Somente em 2014 consegui voltar a falar com ele, em São Paulo, onde se fez um grande militante do PC do B.  Através de uma de suas irmãs, Fátima, cheguei a ele. Fiquei sabendo da morte precoce de outra irmã, Djanira, grande companheira nossa, da JOC de Belo Horizonte, que tinha falecido em Recife. Mas a família continuava ligada aos bairros Jardim América, Nova Granada em Belo Horizonte, assim como, ao Padre José Miranda, uma referência importante na sua militância, como ele relata aqui. O leitor poderá encontrar toda uma riqueza de detalhes dessa história nesse livro, que agora tenho o prazer de prefaciar.

Aprendemos com sua história que o período da ditadura e o ano de 1968 foram um tempo de homens e mulheres, que o viveram de seu lugar, homens e mulheres do povo, trabalhadores, sindicalistas e até deputados “caçados e cassados” em 1964 por terem lutado e sonhado e que o viveram com sua história de “silêncios”, de falas e ações. Escrevi, com uns colegas, um texto intitulado “silêncios que falam” que foi apresentado na Conferência Internacional de História Oral no Rio de Janeiro em junho de 1998, quando foram apresentadas mais de 300 intervenções vindas de múltiplas regiões do mundo (México, Argentina, Brasil, mas também Alemanha, França, Rússia,Turquia,Espanha, África do Sul...) Todas as falas recolhidas dizem dos sentimentos, das emoções de pessoas que viveram essas ultimas décadas de guerras,  ditaduras, sonhos, atos, fatos e palavras. Estamos, hoje,  no momento de escutar essas vozes, muitas e variadas. Não só para que a historia possa ser escrita “as avessas”,   mas para que as pessoas vivas sejam mais felizes, mais donas de sua própria fala. Essa é a forma, atual, de nosso combate para ”resistir a crueldade do mundo”. E também o nosso prazer de contar a historia, a história de nossos feitos e de nossos não-feitos. Podendo também, criar cultura, formando tradição, armazenando bens imateriais e espirituais, confortando a nossa memória. A memória de um povo que no dizer “interessado” das elites, “não tem memória”. Então somos hoje feitos de 1964, 1968, 1978, 1989, anos onde aprendemos a dizer não e ensinamos novas lições, numa resistência e numa aprendizagem que se transformou em poder e saber.

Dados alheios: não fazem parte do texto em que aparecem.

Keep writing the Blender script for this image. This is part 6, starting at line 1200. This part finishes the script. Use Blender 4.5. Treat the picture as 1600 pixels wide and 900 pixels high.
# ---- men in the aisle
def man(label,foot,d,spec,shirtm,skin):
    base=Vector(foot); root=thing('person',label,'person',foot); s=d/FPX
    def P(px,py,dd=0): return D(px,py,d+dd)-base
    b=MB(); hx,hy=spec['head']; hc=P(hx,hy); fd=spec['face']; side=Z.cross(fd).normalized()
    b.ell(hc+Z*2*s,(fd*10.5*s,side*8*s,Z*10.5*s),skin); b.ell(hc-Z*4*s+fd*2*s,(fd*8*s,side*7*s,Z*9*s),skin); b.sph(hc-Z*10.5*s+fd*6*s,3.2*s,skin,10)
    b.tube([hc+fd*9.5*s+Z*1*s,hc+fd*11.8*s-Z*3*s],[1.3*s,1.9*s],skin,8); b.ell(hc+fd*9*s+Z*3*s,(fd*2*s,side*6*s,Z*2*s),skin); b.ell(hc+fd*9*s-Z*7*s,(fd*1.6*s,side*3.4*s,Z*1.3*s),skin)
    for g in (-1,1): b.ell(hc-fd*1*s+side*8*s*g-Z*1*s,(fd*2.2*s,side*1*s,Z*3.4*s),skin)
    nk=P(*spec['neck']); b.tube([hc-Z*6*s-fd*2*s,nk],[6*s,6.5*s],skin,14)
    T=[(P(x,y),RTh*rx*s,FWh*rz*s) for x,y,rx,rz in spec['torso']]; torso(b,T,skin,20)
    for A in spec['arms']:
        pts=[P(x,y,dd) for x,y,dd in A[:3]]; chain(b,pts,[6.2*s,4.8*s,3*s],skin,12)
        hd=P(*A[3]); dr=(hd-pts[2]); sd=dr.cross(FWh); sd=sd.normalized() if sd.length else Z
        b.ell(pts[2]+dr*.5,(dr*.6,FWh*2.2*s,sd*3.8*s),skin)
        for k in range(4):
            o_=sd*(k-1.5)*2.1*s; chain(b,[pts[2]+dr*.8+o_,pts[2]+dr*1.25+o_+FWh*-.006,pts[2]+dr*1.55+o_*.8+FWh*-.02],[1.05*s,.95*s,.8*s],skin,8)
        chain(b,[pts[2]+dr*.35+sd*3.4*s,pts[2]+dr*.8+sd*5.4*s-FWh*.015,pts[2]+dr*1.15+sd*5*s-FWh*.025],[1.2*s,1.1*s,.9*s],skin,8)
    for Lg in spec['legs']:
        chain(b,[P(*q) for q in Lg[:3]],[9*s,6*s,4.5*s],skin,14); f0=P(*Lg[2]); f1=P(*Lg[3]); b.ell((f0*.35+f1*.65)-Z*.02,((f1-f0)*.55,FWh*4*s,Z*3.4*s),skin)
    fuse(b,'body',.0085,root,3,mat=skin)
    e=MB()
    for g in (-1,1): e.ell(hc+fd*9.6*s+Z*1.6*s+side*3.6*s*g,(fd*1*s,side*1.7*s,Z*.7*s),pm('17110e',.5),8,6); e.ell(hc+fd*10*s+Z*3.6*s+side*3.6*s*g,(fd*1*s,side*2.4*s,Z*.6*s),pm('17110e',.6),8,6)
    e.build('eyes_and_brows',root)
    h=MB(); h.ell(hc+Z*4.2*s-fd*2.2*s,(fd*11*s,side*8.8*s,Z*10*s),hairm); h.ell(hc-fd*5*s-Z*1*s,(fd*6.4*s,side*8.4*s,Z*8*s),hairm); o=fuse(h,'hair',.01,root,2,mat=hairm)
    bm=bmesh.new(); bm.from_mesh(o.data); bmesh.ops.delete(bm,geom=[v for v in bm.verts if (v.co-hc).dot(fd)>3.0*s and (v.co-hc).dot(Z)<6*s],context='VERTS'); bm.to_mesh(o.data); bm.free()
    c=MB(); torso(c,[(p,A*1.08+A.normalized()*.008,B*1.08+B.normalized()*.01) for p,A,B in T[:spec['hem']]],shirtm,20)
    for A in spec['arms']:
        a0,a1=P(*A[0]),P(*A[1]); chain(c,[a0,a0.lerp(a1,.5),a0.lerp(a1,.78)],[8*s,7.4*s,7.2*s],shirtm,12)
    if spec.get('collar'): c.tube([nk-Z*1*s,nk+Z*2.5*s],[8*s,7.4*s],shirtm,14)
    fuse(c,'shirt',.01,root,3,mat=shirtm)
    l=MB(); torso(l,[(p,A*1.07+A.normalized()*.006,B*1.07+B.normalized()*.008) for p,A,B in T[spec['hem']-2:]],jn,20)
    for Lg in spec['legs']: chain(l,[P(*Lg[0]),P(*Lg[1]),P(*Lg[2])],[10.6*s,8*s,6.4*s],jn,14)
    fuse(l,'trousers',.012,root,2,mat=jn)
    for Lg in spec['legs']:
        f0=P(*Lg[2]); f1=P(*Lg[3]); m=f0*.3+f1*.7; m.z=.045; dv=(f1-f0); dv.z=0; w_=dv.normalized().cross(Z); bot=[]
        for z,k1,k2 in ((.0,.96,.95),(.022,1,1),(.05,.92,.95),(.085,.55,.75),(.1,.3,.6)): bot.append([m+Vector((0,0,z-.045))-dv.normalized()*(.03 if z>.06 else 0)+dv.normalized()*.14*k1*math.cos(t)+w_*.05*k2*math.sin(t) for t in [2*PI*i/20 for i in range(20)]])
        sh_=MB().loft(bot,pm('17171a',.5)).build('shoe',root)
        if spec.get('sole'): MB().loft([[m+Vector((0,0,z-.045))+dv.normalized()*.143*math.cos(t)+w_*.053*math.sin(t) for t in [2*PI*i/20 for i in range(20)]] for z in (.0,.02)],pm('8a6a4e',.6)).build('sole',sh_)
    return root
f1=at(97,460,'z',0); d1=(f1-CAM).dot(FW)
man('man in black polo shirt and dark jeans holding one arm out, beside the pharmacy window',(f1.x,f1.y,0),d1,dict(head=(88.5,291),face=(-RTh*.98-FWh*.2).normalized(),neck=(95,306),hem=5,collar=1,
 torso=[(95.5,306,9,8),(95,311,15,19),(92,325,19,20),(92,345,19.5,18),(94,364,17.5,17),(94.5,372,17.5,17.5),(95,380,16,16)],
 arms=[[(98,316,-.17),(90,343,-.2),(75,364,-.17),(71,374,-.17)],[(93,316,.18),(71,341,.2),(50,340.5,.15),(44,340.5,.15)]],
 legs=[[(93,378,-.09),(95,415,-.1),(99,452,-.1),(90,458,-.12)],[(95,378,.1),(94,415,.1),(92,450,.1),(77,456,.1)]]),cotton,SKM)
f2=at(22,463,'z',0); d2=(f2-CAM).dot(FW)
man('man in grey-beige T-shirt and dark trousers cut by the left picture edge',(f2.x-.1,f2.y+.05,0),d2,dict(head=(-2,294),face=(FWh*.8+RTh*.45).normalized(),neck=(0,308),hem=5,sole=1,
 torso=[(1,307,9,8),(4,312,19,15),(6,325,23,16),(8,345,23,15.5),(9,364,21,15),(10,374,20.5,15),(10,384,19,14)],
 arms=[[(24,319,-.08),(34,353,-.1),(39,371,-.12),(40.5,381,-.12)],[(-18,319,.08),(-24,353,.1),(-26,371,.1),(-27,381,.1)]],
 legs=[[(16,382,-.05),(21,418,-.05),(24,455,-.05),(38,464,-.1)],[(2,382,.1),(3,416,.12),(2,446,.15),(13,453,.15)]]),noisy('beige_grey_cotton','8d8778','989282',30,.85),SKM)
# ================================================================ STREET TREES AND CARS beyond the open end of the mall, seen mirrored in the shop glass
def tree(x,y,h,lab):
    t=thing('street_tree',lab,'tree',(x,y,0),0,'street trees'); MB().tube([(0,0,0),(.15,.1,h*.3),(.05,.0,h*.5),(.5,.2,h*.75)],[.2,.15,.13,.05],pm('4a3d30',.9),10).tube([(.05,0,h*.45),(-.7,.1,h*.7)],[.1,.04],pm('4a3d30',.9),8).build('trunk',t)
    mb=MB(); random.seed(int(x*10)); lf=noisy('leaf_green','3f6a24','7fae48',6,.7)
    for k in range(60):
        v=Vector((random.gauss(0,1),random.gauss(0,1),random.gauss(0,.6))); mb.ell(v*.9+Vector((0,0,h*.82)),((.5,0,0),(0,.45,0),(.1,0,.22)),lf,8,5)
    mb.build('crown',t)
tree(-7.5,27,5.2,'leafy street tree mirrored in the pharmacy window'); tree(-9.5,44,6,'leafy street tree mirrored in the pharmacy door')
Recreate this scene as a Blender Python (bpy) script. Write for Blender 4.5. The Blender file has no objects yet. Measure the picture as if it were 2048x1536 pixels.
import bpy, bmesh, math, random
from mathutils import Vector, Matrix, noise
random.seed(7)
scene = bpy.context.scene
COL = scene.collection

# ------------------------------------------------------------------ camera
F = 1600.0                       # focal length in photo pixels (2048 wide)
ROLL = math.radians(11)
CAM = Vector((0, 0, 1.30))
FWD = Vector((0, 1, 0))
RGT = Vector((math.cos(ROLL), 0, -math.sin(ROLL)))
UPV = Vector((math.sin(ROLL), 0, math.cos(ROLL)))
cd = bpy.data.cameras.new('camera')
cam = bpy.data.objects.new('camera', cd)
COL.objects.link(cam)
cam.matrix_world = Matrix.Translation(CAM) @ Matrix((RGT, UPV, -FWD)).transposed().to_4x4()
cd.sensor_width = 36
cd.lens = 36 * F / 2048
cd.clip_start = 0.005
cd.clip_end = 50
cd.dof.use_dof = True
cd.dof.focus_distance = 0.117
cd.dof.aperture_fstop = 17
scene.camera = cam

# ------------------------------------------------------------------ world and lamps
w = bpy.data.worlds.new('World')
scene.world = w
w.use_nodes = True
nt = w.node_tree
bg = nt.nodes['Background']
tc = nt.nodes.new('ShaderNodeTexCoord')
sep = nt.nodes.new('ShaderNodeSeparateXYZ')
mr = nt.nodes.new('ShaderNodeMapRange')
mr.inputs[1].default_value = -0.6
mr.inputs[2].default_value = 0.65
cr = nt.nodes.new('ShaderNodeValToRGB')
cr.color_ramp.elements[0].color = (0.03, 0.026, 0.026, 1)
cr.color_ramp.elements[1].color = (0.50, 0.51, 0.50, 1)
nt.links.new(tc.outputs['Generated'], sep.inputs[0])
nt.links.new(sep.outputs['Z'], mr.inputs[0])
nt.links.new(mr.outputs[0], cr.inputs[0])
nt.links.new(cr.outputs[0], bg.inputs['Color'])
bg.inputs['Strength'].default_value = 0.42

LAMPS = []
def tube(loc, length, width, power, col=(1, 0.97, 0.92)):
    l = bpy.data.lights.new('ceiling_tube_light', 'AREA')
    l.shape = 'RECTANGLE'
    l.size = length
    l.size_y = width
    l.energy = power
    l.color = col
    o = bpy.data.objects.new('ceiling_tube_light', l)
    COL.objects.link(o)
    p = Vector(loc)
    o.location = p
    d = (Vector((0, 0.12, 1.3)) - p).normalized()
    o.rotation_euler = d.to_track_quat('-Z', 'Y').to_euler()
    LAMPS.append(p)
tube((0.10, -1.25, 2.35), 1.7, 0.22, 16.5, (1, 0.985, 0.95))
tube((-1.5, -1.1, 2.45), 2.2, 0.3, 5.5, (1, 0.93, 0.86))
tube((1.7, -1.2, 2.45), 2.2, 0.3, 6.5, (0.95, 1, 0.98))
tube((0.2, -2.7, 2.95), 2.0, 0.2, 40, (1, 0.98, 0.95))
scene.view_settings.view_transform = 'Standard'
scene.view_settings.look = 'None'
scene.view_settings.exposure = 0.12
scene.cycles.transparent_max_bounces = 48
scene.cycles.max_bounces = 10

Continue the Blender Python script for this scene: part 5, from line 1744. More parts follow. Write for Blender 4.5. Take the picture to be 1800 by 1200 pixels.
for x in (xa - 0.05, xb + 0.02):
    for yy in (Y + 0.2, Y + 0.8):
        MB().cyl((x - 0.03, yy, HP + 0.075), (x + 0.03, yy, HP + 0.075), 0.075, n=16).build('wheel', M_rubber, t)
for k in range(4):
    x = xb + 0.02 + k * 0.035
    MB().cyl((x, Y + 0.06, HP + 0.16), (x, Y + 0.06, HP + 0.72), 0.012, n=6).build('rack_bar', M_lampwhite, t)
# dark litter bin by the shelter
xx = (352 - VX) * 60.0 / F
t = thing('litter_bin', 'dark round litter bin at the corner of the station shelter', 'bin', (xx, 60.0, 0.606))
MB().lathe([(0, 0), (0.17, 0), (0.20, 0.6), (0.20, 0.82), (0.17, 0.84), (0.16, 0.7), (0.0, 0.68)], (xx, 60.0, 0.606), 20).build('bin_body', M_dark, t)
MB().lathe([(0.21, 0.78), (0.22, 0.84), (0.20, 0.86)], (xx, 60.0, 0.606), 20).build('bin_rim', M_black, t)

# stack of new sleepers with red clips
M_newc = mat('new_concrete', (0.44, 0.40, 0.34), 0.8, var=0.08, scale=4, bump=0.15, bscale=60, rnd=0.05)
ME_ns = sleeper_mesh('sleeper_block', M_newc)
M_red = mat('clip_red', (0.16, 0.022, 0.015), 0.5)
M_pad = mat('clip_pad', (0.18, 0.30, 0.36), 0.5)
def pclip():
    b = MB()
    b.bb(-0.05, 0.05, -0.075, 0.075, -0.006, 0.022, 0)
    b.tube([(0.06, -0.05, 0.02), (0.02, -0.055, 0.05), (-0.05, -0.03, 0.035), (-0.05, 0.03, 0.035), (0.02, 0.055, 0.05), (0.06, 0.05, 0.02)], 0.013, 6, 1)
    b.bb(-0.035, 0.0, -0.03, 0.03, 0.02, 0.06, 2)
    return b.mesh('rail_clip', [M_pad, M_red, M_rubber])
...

Vamos agora às qualidades do livro de Vital Eustáquio Nolasco. Trata-se de entender como o autor chegou a compor esse livro a respeito de toda sua trajetória de vida e militância, Ele é de uma riqueza histórica e pessoal extraordinário! O autor mesmo nos diz que pesquisou quando necessário e quando a memória pessoal exigia. Ele mesmo nos diz que é uma História de Vida e em termos de metodologia científica podemos dizer que é uma autobiografia. Quer dizer, ele tem a coragem de falar de si, e ao mesmo tempo, de contar a história social e política do Brasil. Fazendo uma História que recolhe fatos e experiências e nos dá uma compreensão da militância sindical e partidária da cidade de São Paulo, vista e vivida por um comunista, com origem cristã e hoje no Partido Comunista do Brasil. O que enriquece e democratiza a história partidária e sindical relatadas, em outras obras, pelo Partido dos Trabalhadores, do ABC paulista. O que revela uma capacidade extraordinária de um engajamento político-partidário do militante Vital. Engajamento aqui no sentido dado pela JOC, significa uma entrega ao compromisso social, como uma missão efetiva e afetiva. Porque é preciso amar muito ao próximo e à causa para se doar inteiro como fizeram Vital, sua esposa e outros.   Pessoalmente acho que o Vital faz parte daqueles  “heróis populares” da JOC, que gostaria de citar. Alguns já falecidos como Dazinho, operário-deputado, “caçado e cassado”, Maria do Carmo, mineira, paulista e exilada, recentemente falecida na Bélgica, e muitos outros religiosos e leigos que buscaram construir uma Igreja digna e fértil. Falo brincando que convivi com dois santos: Dazinho e Floripes, Flor, como a chamávamos. São Paulo também tem os seus “Santo Dias” e outros homens e mulheres fiéis aos compromissos com os direitos humanos fundamentais. De onde vem essa capacidade criativa e de resistência de tantos atos, não de caridade, mas de justiça? São legados deixados que aparecem sempre novos, em direitos conquistados, em alguns programas sociais marcados pela solidariedade e a noção profunda de cidadania ou em articulações fecundas, como os Fóruns Sociais Mundiais, realizados no Brasil e em outras partes do mundo, contra um capitalismo desumano e destrutivo.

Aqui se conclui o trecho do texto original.